Tuesday, November 08, 2005

Reason of the Fundamentalist

In many of the attacks perpetrated by Muslim terrorists, be it in Iraq or in Indonesia, a substantial number of the victims were fellow Muslims rather than infidels. I have heard many people wondering out loud at the apparent senselessness of the attacks even from the perspective of a jihad against the enemy of Islam. For if the terrorists really believe that they are waging a war on behalf of God (and I do think that in their own twisted way, these terrorists do sincerely believe they are doing the work of God), why still plan and execute their attacks in such a way that they end up killing equal or more of their own than the infidels?

As much as many people like to believe that these terrorists are psychopathic or just purely insane, the fact is, they are not. Their actions and behaviours have shown them to be purposeful and rational in their own context even if we find their rationality totally alien. So this means that these terrorists must be able to justify to themselves the blood of their fellow Muslims spilled in their Holy War. I think I can speculate on the reasoning that went through their heads and as it turned out, terrorists are probably not the only people in the world who are capable of such casual brutality.

In 1209 AD, 30,000 knights and foot soldiers from Northern Europe with the blessing of the Pope invaded Languedoc, Southern France. These soldiers like the Crusaders in Jerusalem wore the cross on their tunics and they were promised places in Heaven for their holy mission (sounds familiar? OK, nothing mentioned about having beautiful virgin wives in heaven, but the basic idea of ascending to heaven for killing other people is there). The mission was chillingly simple: wipe out the Cathars, a sect of Christianity in Languedoc, branded by the Church as heretics just as the Protestants were to be so condemned many years later. In one of the towns, 15,000 men, women and children were slaughtered (somewhat like a predecessor of the Rape of Nanking). When one of the officers asked the representative of the Pope how to distinguish the heretics from the believers, he supposedly reply "Kill them all. God will recognize his own."

So there you have it. One simple sweeping statement that can justify all atrocities even those done against your own. Little wonder that Blaise Pascal supposedly said that, "Men never do evil so completely and cheerfully as they do it from religious conviction." The above historical incident also should be a reminder to Christian fundamentalists especially in places like America that anytime they feel like jumping to condemn Islam for being an evil religion, Christianity also did had a less than glorious past. The Crusaders of the Middle Ages, for example were a most dishonourable and bloodthirsty lot who raped and plundered their way from Europe all the way to Byzantine and Jerusalem to fight their holy war. In fact, if we are to make this whole saga into a movie free from Western cultural influence and prejudice, the Islamic Saracens would emerge as the good guys.

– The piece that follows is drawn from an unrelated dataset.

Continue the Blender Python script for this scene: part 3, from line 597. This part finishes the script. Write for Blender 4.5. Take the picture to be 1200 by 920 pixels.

Ironically, these barbarians under the great Saladin have shown more chivalry than the knights who WERE supposed to live by such a code. So much for the myth of the "knight in shining armour". It seemed many knights were simply Neandertals with big, metallic and shining toys whose only imaginative use of them was to skewer or crush the skulls of others.

But I digress... I think it does not take a lot of lateral thinking to come up with an alternative, kinder and happier maxim: "Save them all. God will judge them on His own." Is that so difficult to live by?